While he said that a full 12”x12” pie is still available, what is now featured are seven versions of 6”x6” slices, each still “inspired” by and named after the city’s singular downtown layout. 

The main new additions are six different Bodega Bowls, served over either steamed rice or Mac & Cheese ($12.99 to $15.99), but we had come for the pizza.

On our first visit right after Big Bon’s latest pizza program launched, we really liked the Johnson Buffalo ($7.99) topped with fried chicken, bacon, pickles, scallions, mozzarella, and shredded Cheddar and drizzled with Buffalo hot sauce and ranch aioli. 

This time, we were happy with a slice each of the Liberty Pepp ($5.99), and I added on a side of Mac & Cheese: cavatappi swimming in a white Cheddar and seasoned Parmesan sauce ($4.49).

As the sun set and the traffic picked up on Bull Street and West 37th, it was just warm enough to sit outside at one of the patio’s picnic tables, and Viles brought us our order in no time.

The olive-oily ochre Savannah Square crust is a little thinner than my own Sicilian, somewhat Detroity, with a puffy, air-pocketed crumb that produces a nice chew. Along with a generous dusting of Parmesan, the ‘Cheese Crown’ along the edges makes the money bites.

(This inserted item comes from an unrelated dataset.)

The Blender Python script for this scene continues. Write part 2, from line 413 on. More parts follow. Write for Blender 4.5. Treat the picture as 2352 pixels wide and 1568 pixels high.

One slice is pick-uppable if on outstretched fingers, like you are holding a platter, and the size and thickness make it plenty filling. This is a more-cheese-than-sauce pizza, and the heaping helping of cupping pepperoni provides some sneaky spice.

Since it began back in 2021 under the leadership of Buffalonian Jay Langfelder, Big Bon Bodega’s in-house pizza program is now on its third iteration, and Afsharian, Heritage, and Co. will surely keep testing and tinkering to create a lasting concept.

After two satisfying samplings of Savannah Square Slices, our only mildly contrary observation is that the pizza is heated up to order and not baked to order, which comes through in the chew. Were the slices somehow first-time out-of-the-oven fresh, the crust would surely be even better.

Nevertheless, we will be back soon either for a slice of the eponymous Heritage K-Beef or that bagel sandwich Guy Fieri inhaled.